Metro Atlanta is one of the hottest destinations in the country for tech companies to build data centers, hulking warehouses filled with servers that power web services, cryptocurrency transactions and increasingly, artificial intelligence.
But the facilities themselves use huge amounts of electricity, and concern has been growing that their demands could strain the grid and drive up costs for residential customers and other businesses.
On Thursday, the Georgia Public Service Commission approved changes to Georgia Power’s rules and contract provisions commissioners say will make sure data centers pay their fair share and keep other customers from being saddled with their costs.
“The amount of energy these new industries consume is staggering,” PSC Chairman Jason Shaw said in a statement. “By approving this new rule, the PSC is helping ensure that existing Georgia Power customers will be spared additional costs associated with adding these large-load customers to the grid.”
The changes were proposed by Georgia Power in December and apply to new customers that use more than 100 megawatts of electricity.
Credit: arvin.temkar@ajc.com
Credit: arvin.temkar@ajc.com
A single megawatt is enough to power several hundred homes, according to the Nuclear Regulatory Commission. Data centers, which often run 24/7, typically demand well over 100 megawatts of electricity. Some require as much 1,000 megawatts or more to keep their servers humming. That’s roughly equal to the maximum output of one of Plant Vogtle’s two new nuclear reactors.
Already, Georgia Power has been approved to build new oil- and gas-burning units, add massive battery storage systems and buy power from coal and gas plants in other states, largely to meet a wave of data-center demand the company contends is coming.
Those projects, along with building new transmission lines to deliver the power, carry enormous costs, which some fear could be passed on to the company’s other customers, whose rates have shot up dramatically in recent years. Since late 2022, the PSC has approved a series of rate increases that have pushed the average Georgia Power customer’s bill up by about $43, according to data from the company.
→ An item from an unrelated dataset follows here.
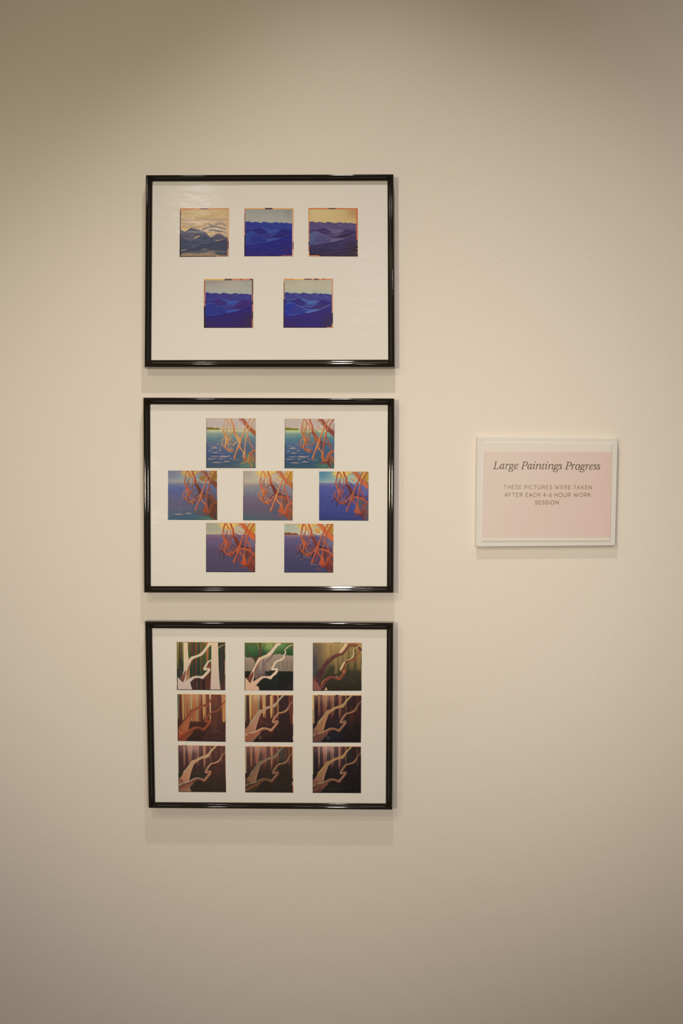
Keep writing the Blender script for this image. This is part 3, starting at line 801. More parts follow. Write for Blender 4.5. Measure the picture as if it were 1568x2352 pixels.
def forest_one(rect):
    R = (108, 115, 1448, 1445)
    c = Canvas(rect, R)
    G1, G2, G3 = (84, 96, 44), (38, 62, 38), (26, 48, 44)
    c.wash([(115, (88, 98, 48)), (500, (56, 78, 42)), (900, (34, 56, 40)), (1445, (30, 46, 44))])
    c.wash([(115, (160, 140, 76)), (600, (110, 100, 50)), (1100, (50, 44, 36))], x=(100, 160), soft=20)
    for x, w_, a, b, y1 in [(195, 22, (88, 62, 42), (52, 32, 30), 1000), (235, 12, (92, 60, 44), (60, 34, 30), 900), (265, 14, (140, 118, 66), (104, 96, 52), 640),
                            (215, 8, (150, 128, 90), (90, 90, 70), 560), (450, 14, (110, 66, 52), (92, 50, 44), 420), (515, 18, (100, 62, 46), (84, 48, 42), 500),
                            (615, 20, (140, 92, 56), (110, 66, 44), 700), (655, 20, (142, 110, 62), (104, 62, 46), 520), (705, 12, (128, 132, 78), (56, 78, 46), 480),
                            (740, 20, (92, 58, 48), (72, 38, 38), 900), (770, 10, (112, 122, 68), (92, 116, 60), 1000), (808, 22, (120, 74, 56), (88, 46, 42), 1100),
                            (870, 26, (94, 98, 50), (70, 80, 44), 700), (950, 40, (176, 106, 62), (166, 92, 58), 650), (1030, 30, (66, 82, 42), (28, 56, 40), 620),
                            (545, 20, (92, 50, 42), (92, 48, 42), 1100), (640, 26, (118, 62, 46), (104, 50, 42), 1060), (700, 16, (42, 66, 42), (30, 56, 40), 1060), (590, 16, (34, 60, 44), (30, 54, 42), 1000)]:
        strip(c, x - w_, x + w_, y1, a, b, .4, soft=14)
    c.wash([(1080, (44, 38, 38)), (1445, (62, 36, 34))], x=(480, 1060), y0=1090, y1=1500, soft=60)
    for x, w_, col in [(560, 16, (88, 46, 44)), (650, 24, (98, 54, 48)), (710, 16, (38, 50, 46)), (770, 16, (92, 48, 42)), (860, 30, (52, 30, 30)), (970, 80, (88, 50, 42))]:
        c.line([(x, 1120, w_), (x + 6, 1300, w_), (x + 4, 1450, w_)], col, soft=20, alpha=.9)
    c.poly([(960, 720), (1000, 690), (1045, 680), (1050, 830), (930, 830)], (120, 64, 48), soft=14)
    c.poly([(900, 1080), (1050, 900), (1050, 1440), (890, 1440)], (88, 48, 40), soft=16, alpha=.9)
    c.wash([(115, (52, 62, 38)), (500, (50, 50, 42)), (900, (44, 40, 40)), (1445, (84, 50, 40))], x=(1240, 1470), soft=8)
    c.line([(1290, 130, 18), (1300, 500, 20), (1310, 1000, 18), (1310, 1440, 16)], (36, 58, 50), alpha=.8, soft=20)
    c.line([(1340, 200, 14), (1360, 600, 16), (1350, 1100, 20)], (88, 50, 44), alpha=.8, soft=18)
    c.line([(1410, 150, 14), (1420, 600, 14), (1410, 1000, 14)], (46, 50, 44), alpha=.8, soft=16)
    c.line([(180, 780, 12), (215, 860, 20), (210, 1000, 30)], (80, 60, 56), alpha=.7, soft=20)
    P1, P2 = (216, 188, 152), (196, 170, 156)
    c.poly([(288, 130), (412, 130), (418, 330), (425, 480), (440, 610), (400, 800), (380, 920), (340, 930), (300, 930), (296, 700)], P1, col2=(212, 182, 150), soft=9)
    limb_base(c, P1, P2)
    c.poly([(355, 905), (372, 920), (340, 1090), (275, 1240), (180, 1095), (250, 1040)], (132, 82, 64), col2=(116, 66, 62), soft=10)
    c.poly([(545, 600), (500, 720), (470, 820), (468, 1110), (345, 1195), (375, 1080), (385, 930), (430, 800), (500, 680)], (148, 90, 62), col2=(170, 120, 78), soft=12)
    c.line([(530, 620, 8), (470, 740, 8), (420, 880, 8), (390, 1040, 8)], (108, 58, 48), alpha=.8)
    # lower S limb
    c.line([(820, 1095, 36), (880, 1035, 36), (950, 960, 38), (1000, 890, 34), (1000, 860, 28), (940, 858, 28), (885, 875, 30), (870, 850, 32), (905, 780, 30), (960, 680, 26), (1010, 640, 20), (1080, 620, 20)], (210, 182, 152), soft=9)
    c.poly([(1065, 120), (1248, 120), (1258, 500), (1268, 850), (1285, 1150), (1318, 1450), (1035, 1450), (1055, 1000), (1062, 500)], P1, col2=P2, soft=9)
    c.line([(1255, 285, 9), (1300, 245, 9), (1345, 210, 9), (1440, 188, 7)], (206, 166, 100), soft=8)
    c.grain(4, 12, 30)
    for e in [('t', 0, 1, 12, (176, 116, 62)), ('l', 0, 1, 14, (110, 70, 48)), ('l', .56, 1, 22, (34, 26, 30)), ('l', .82, .9, 22, (140, 90, 72)), ('b', 0, 1, 16, (30, 36, 44)), ('r', .1, .25, 16, (150, 90, 56)), ('r', .36, .68, 16, (178, 118, 74)), ('r', .8, .95, 8, (110, 70, 50)), ('t', .48, .52, 14, (60, 36, 30))]:
        c.edge(*e)
    return c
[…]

The changes greenlit Thursday by the PSC aim to prevent that, the commission said.
The actual rates data centers will pay for electricity did not change. The new rules, however, give Georgia Power latitude to include minimum billing requirements and other terms into its service agreements with customers that use more than 100 megawatts of electricity.
Credit: arvin.temkar@ajc.com
Credit: arvin.temkar@ajc.com
The changes also let the utility charge data centers for “upstream generation, transmission and distribution” costs required to serve them, plus stretch out contract lengths for these facilities from five years to 15 years. The longer contracts are to ensure that if a data center leaves the state after a few years, the cost of infrastructure developed to serve them can be recouped, the company and commission said.
Any contracts Georgia Power signs with customers that will use 100 megawatts or more of electricity will now be subject to PSC oversight, too.
Georgia Power spokesman Jacob Hawkins said in a statement that the changes exemplified the “constructive regulatory environment in Georgia, which protects customers and helps ensure that growth benefits all customers as we plan and meet the needs of new large load customers coming to our state.”
Bob Sherrier, a staff attorney with the Southern Environmental Law Center, called the rules a step in the right direction, but said more changes — like guidelines for the specific costs for which data centers can be charged — are needed.
“If you build a substation on their property, that’s pretty straightforward,” Sherrier said. “But what about the huge new transmission projects that are being built to support them? What about the increased reliance on gas? … What costs are they paying for?”
Those questions could be addressed in the coming months.
Later this week, Georgia Power is set to submit its highly anticipated long-range plan for meeting customers' energy needs. Based on the company’s recent filings, the state’s data center boom is expected to be the driving force behind that proposal.
In Georgia Power’s latest “large load economic development report” filed with the commission in November, the company forecasts demand for its electricity will continue to grow by thousands of megawatts into the 2030s. Most of that demand is from data centers and other energy-hungry facilities.
State legislators may also take action to address the proliferation of data centers.
Last legislative session, the General Assembly passed a bill that would have revoked state tax incentives available to the largest server farms that choose to build in Georgia. But Gov. Brian Kemp vetoed the measure, keeping the tax breaks in place and the pipeline of data centers flowing to Georgia.
House Speaker Jon Burns (R-Newington) has also called for a special committee to convene to explore data center issues. That committee is expected to begin meeting this week.